You hope for it, but it’s bad to expect it. If you expect it, you’re setting yourself up for disappointment. For me, it’ comes down to, y know ‘I just hope people dig it’, ‘I hope people like it’. Obviously there’s a part of you that wants it to be successful but you don’t want to put everything on that – especially in this day and age where albums can blow up in the first week then just completely go away. We’ve really strived to be a longevity band. The more we get out and play for the people, the more it builds and more people start talking about it and more people start enjoying it. So that’s more important for me – keeping it out there longer than not go away right away.

Some people may not realise you’ve been associated with Stone Sour since the early 90s.
I started the band in 1992, me and original drummer Joel. It went through quite a few personnel changes for about five or six years, then obviously I joined Slipknot – but we never let Stone Sour get too far away. We’d always get together and demo stuff that we never got to record. And then after awhile when Slipknot was really starting to kind of go down that one road and I wasn’t really getting to do the music that I wanted to do, it was perfect because Stone Sour was already there. So even though it’s older than Slipknot, it was brand new and that brought the same excitement to the first album, to the second album and our career so far that we had when we first started the band in ‘92.

Were you almost jealous in a way that Slipknot got more success?
No, absolutely not, cause I’m partially responsible for that.
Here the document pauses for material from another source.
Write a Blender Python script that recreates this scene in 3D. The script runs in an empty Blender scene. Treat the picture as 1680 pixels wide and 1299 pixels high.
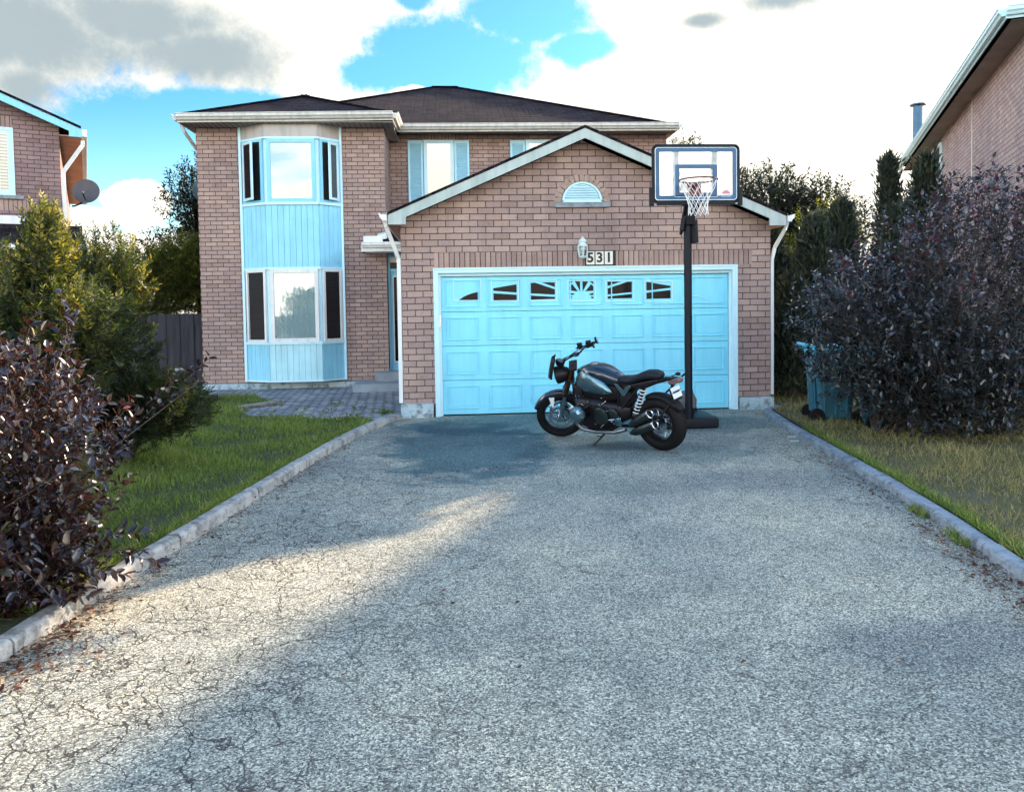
import bpy, math, random
import numpy as np
from mathutils import Vector, Matrix
R = math.radians
random.seed(7)
rng = np.random.default_rng(11)
scene = bpy.context.scene
COL = scene.collection

# ------------------------------------------------------------------ mesh builder
class MB:
    def __init__(s):
        s.v = []; s.f = []; s.m = []; s.uv = {}
    def add(s, verts, faces, mi=0, swap=False):
        b = len(s.v); s.v.extend([tuple(map(float, p)) for p in verts])
        for f in faces:
            if swap: s.uv[len(s.f)] = True
            s.f.append(tuple(b + i for i in f)); s.m.append(mi)
    def box(s, a, b, mi=0, swap=False):
        x0, y0, z0 = [min(p, q) for p, q in zip(a, b)]; x1, y1, z1 = [max(p, q) for p, q in zip(a, b)]
        s.add([(x0,y0,z0),(x1,y0,z0),(x1,y1,z0),(x0,y1,z0),(x0,y0,z1),(x1,y0,z1),(x1,y1,z1),(x0,y1,z1)],
              [(0,3,2,1),(4,5,6,7),(0,1,5,4),(1,2,6,5),(2,3,7,6),(3,0,4,7)], mi, swap)
        return s
    def obox(s, c, ax, ay, az, mi=0):
        c, ax, ay, az = Vector(c), Vector(ax), Vector(ay), Vector(az)
        vs = [c + ax*i + ay*j + az*k for k in (-1,1) for j in (-1,1) for i in (-1,1)]
        s.add(vs, [(0,2,3,1),(4,5,7,6),(0,1,5,4),(1,3,7,5),(3,2,6,7),(2,0,4,6)], mi); return s
    def bar(s, p, q, w, h, up=(0,0,1), mi=0):
        p, q = Vector(p), Vector(q); d = q - p; L = d.length; d.normalize()
        u = Vector(up); r = d.cross(u)
        if r.length < 1e-4: r = d.cross(Vector((0,1,0)))
        r.normalize(); u = r.cross(d)
        s.obox((p+q)/2, d*L/2, r*w/2, u*h/2, mi); return s
    def tube(s, pts, rad, n=8, mi=0, cap=True):
        pts = [Vector(p) for p in pts]
        if not hasattr(rad, '__len__'): rad = [rad]*len(pts)
        vs = []; fs = []; ref = None
        for i, p in enumerate(pts):
            d = (pts[min(i+1, len(pts)-1)] - pts[max(i-1, 0)]).normalized()
            if ref is None:
                ref = d.cross(Vector((0,0,1)))
                if ref.length < 1e-3: ref = Vector((1,0,0))
            a = (ref - d*ref.dot(d)).normalized(); b = d.cross(a); ref = a
            for k in range(n):
                t = 2*math.pi*k/n
                vs.append(p + (a*math.cos(t) + b*math.sin(t))*rad[i])
        for i in range(len(pts)-1):
            for k in range(n):
                k2 = (k+1) % n
                fs.append((i*n+k, i*n+k2, (i+1)*n+k2, (i+1)*n+k))
        if cap:
            fs.append(tuple(range(n-1, -1, -1))); fs.append(tuple((len(pts)-1)*n+k for k in range(n)))
        s.add(vs, fs, mi); return s
    def lathe(s, c, axis, prof, n=32, mi=0, closed=False):
        # prof: (along, radius)
        c = Vector(c); ax = Vector(axis).normalized()
        a = ax.cross(Vector((0,0,1)))
        if a.length < 1e-3: a = Vector((1,0,0))
        a.normalize(); b = ax.cross(a); vs = []; fs = []; m = len(prof)
        for h, r in prof:
            for k in range(n):
                t = 2*math.pi*k/n
                vs.append(c + ax*h + (a*math.cos(t) + b*math.sin(t))*max(r, 1e-4))
        for i in range(m if closed else m-1):
            j = (i+1) % m
            for k in range(n):
                k2 = (k+1) % n; fs.append((i*n+k, i*n+k2, j*n+k2, j*n+k))
        if not closed:
            fs.append(tuple(range(n-1, -1, -1))); fs.append(tuple((m-1)*n+k for k in range(n)))
        s.add(vs, fs, mi); return s
    def prism(s, poly, o, u, v, w, mi=0):
        # poly in (u,v), extruded by vector w
        o, u, v, w = Vector(o), Vector(u), Vector(v), Vector(w); n = len(poly)
        A = [o + u*p[0] + v*p[1] for p in poly]; B = [p + w for p in A]
        area = sum(poly[i][0]*poly[(i+1)%n][1] - poly[(i+1)%n][0]*poly[i][1] for i in range(n))
        flip = (u.cross(v).dot(w) > 0) == (area > 0)
        f0 = tuple(range(n)); f1 = tuple(range(2*n-1, n-1, -1))
        sides = [((i+1)%n, i, n+i, n+(i+1)%n) for i in range(n)]
        fs = [f0, f1] + sides
        if flip: fs = [tuple(reversed(f)) for f in fs]
        s.add(A+B, fs, mi); return s
    def loft(s, secs, n=16, mi=0, p=2.4):
        # secs: (x, yc, zc, hy, hz) superellipse rings along x
        vs = []; fs = []
        for x, yc, zc, hy, hz in secs:
            for k in range(n):
                t = 2*math.pi*k/n; c, q = math.cos(t), math.sin(t)
                vs.append((x, yc + hy*math.copysign(abs(c)**(2/p), c), zc + hz*math.copysign(abs(q)**(2/p), q)))
        for i in range(len(secs)-1):
            for k in range(n):
                k2 = (k+1)%n; fs.append((i*n+k, i*n+k2, (i+1)*n+k2, (i+1)*n+k))
        fs.append(tuple(range(n-1,-1,-1))); fs.append(tuple((len(secs)-1)*n+k for k in range(n)))
        s.add(vs, fs, mi); return s
    def quad(s, a, b, c, d, mi=0): s.add([a,b,c,d], [(0,1,2,3)], mi); return s
    def build(s, name, mats, parent=None, smooth=False, loc=None, bevel=0, recalc=False, uv=True):
        me = bpy.data.meshes.new(name)
        me.from_pydata(s.v, [], s.f)
        if not isinstance(mats, (list, tuple)): mats = [mats]
        for m in mats: me.materials.append(m)
        me.polygons.foreach_set('material_index', s.m)
        if smooth: me.polygons.foreach_set('use_smooth', [True]*len(s.f))
        me.update()
        if recalc:
            import bmesh
            bm = bmesh.new(); bm.from_mesh(me); bmesh.ops.recalc_face_normals(bm, faces=bm.faces); bm.to_mesh(me); bm.free()
        if uv:
            L = me.uv_layers.new(name='UVMap'); co = me.vertices
            for pl in me.polygons:
                nn = pl.normal
                if abs(nn.z) > .985: t = Vector((1,0,0)); w = Vector((0,1,0))
                else:
                    t = Vector((-nn.y, nn.x, 0)).normalized(); w = nn.cross(t)
                    if w.z < 0: w = -w
                sw = pl.index in s.uv
                for li in pl.loop_indices:
                    p = co[me.loops[li].vertex_index].co
                    a, b = p.dot(t), (p.z if abs(nn.z) < .05 else p.dot(w))
                    L.data[li].uv = (b, a) if sw else (a, b)
        o = bpy.data.objects.new(name, me); COL.objects.link(o)
        if parent: o.parent = parent
        if loc: o.location = loc
        if bevel:
            bv = o.modifiers.new('bevel', 'BEVEL'); bv.width = bevel; bv.segments = 2; bv.limit_method = 'ANGLE'; bv.angle_limit = R(40)
        if smooth:
            try:
                me.set_sharp_from_angle(angle=R(38))
            except Exception: pass
        return o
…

The only real difference for me is that Slipknot was always a band that I was part of. It’d always been Clown’s band, Clown’s and Paul’s band, or Paul and Joey’s band, or a combination of the three. I was proud of what we did, and I’m still proud of what we accomplished. We accomplished so much for a band that extreme that it’s really kind of monumental. But I’ve never been jealous of the success because it’s a totally different style, a totally different band. To me, the success that we had with Stone Sour was fantastic but we had it in the face of Slipknot – we earned the success in the face me and Jim being in another band that’s so monumental.
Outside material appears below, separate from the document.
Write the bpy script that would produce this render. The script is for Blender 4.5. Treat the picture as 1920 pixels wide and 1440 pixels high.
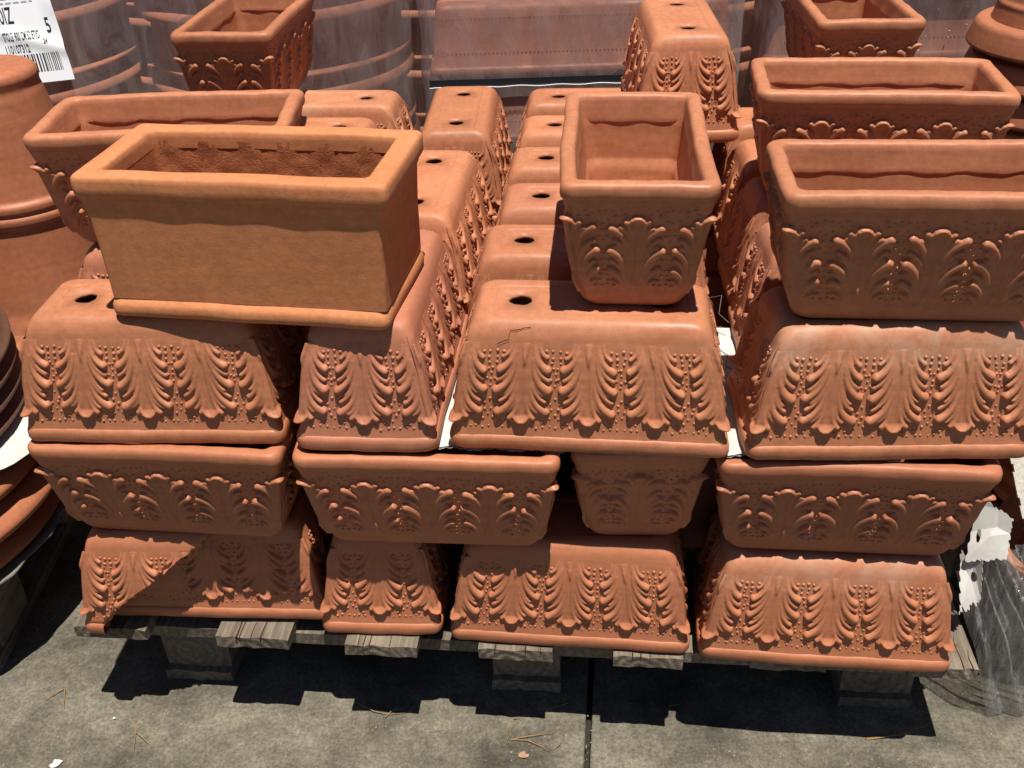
import bpy, bmesh, math, random
import numpy as np
from mathutils import Vector, Matrix

for o in list(bpy.data.objects):
    bpy.data.objects.remove(o, do_unlink=True)
SC = bpy.context.scene
COL = SC.collection
PI = math.pi

# ------------------------------------------------------------------ camera, sky, sun, exposure
ZO = 0.10                                   # pavement is z = 0, everything measured above it
CAM_Z, PITCH, ROLL, FPX = 1.6268 + ZO, 0.57396, -0.03189, 1900.0
cam_d = bpy.data.cameras.new('camera')
cam_d.sensor_fit = 'HORIZONTAL'; cam_d.sensor_width = 36.0
cam_d.lens = FPX / 1920 * 36.0
cam_d.clip_start = 0.05; cam_d.clip_end = 400
cam = bpy.data.objects.new('camera', cam_d); COL.objects.link(cam)
fw = Vector((0, math.cos(PITCH), -math.sin(PITCH)))
rt0 = Vector((1, 0, 0)); up0 = rt0.cross(fw)
rt = math.cos(ROLL) * rt0 + math.sin(ROLL) * up0
up = -math.sin(ROLL) * rt0 + math.cos(ROLL) * up0
m = Matrix((rt, up, -fw)).transposed().to_4x4(); m.translation = (0, 0, CAM_Z)
cam.matrix_world = m
SC.camera = cam

SUN_DIR = Vector((0.072, -0.182, 1.0)).normalized()      # towards the sun
elev = math.asin(SUN_DIR.z); azim = math.atan2(SUN_DIR.x, SUN_DIR.y)
world = bpy.data.worlds.new('World'); SC.world = world; world.use_nodes = True
wn = world.node_tree.nodes; wl = world.node_tree.links; wn.clear()
sky = wn.new('ShaderNodeTexSky'); sky.sky_type = 'NISHITA'; sky.sun_disc = False
sky.sun_elevation = elev; sky.sun_rotation = azim
sky.air_density = 0.6; sky.dust_density = 0.4; sky.ozone_density = 1.0
bgn = wn.new('ShaderNodeBackground'); bgn.inputs['Strength'].default_value = 0.05
wo = wn.new('ShaderNodeOutputWorld')
wl.new(sky.outputs[0], bgn.inputs['Color']); wl.new(bgn.outputs[0], wo.inputs['Surface'])
sun_d = bpy.data.lights.new('sun', 'SUN'); sun_d.energy = 5.0; sun_d.angle = math.radians(0.53)
sun_d.color = (1.0, 0.955, 0.87)
sun = bpy.data.objects.new('sun', sun_d); COL.objects.link(sun)
sun.rotation_euler = SUN_DIR.to_track_quat('Z', 'Y').to_euler()
sun.location = (0, 0, 6)
SC.view_settings.view_transform = 'Standard'; SC.view_settings.look = 'None'
SC.view_settings.exposure = 0.50; SC.view_settings.gamma = 1.0; SC.view_settings.use_curve_mapping = False
SC.render.engine = 'CYCLES'
SC.cycles.max_bounces = 8; SC.cycles.transparent_max_bounces = 16
SC.cycles.use_denoising = True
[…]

You’ve probably been asked this a million times recently, but do you see a future for Slipknot at the moment?
Right now, yes and no. To be honest I’m not really looking down the road to making a new Slipknot album because I don’t know if I’m prepared to make new Slipknot music without Paul, to be honest. But y’know, I could definitely see us going out and doing some shows for the fans, and for us. But as far as doing a new album it’s going to be a while before I’m ready to do that.

I suppose Stone Sour is almost a welcome distraction from all that?
It definitely helped me, let’s put it that way. We were just finishing up the album when we got the news about Paul. I was actually in Des Moines, so it was pretty brutal. To have this, to be able to go to work right away, has definitely helped me to process things and help me work through some stuff. So yeah, I guess in a way I’m really glad and fortunate that I have it in my life. It’s always been such a huge part of my life. Slipknot is a big part of my life, but Stone Sour is a huge part of my heart. If it wasn’t for Stone Sour, I wouldn’t have been able to do the things that I did in Slipknot, and without Slipknot I wouldn’t have been able to really to have focus on what makes Stone Sour so different to be honest, so it’s a very symbiotic relationship and I’m just kinda fortunate to have both in my life.

Stone Sour’s new single ‘Digital [Did You Tell]’ is out on 21st November.